The companies involved in the worst offshore oil spill in U.S. history are trying to prevent government investigations blaming them for the disaster from being used against them by the people and businesses who are suing them.
Billions of dollars are potentially at stake in a trial scheduled for February to determine whether rig owner Transocean can limit what it pays those making claims under maritime law and to assign percentages of fault to Transocean and other companies involved.
BP, Transocean and cement contractor Halliburton filed motions late Monday in federal court in New Orleans seeking to keep certain government oil spill reports out of the civil case. BP also wants a judge to bar plaintiffs' lawyers from using past criminal, civil and regulatory proceedings against the British firm in the civil case.
The filings deal with the two most comprehensive federal investigations of the disaster. One that was issued in September by the U.S. Coast Guard and the agency that regulates offshore drilling concluded that BP bears ultimate responsibility for the disaster.

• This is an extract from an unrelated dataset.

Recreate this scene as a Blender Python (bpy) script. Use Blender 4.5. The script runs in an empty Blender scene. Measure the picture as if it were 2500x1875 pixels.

The other report by the presidential oil spill commission blamed the blowout on a series of failures involving all the players.
There was no immediate ruling.
The Deepwater Horizon explosion in the Gulf of Mexico off Louisiana in April 2010 killed 11 rig workers and led to more than 200 million gallons of oil spewing from a well a mile (two kilometers) beneath the sea. The well was capped three months later, but not before hundreds of miles of coastline were stained, seafood and tourism businesses were devastated, and a fragile ecosystem was damaged.
BP PLC, which owned the well and was leasing the rig from Transocean Ltd., has already spent or committed tens of billions of dollars on cleaning up the oil and compensating victims. It is at risk of having to pay out billions more depending on the outcome of the civil trial involving hundreds of lawsuits. Government fines and penalties also could add significant liability.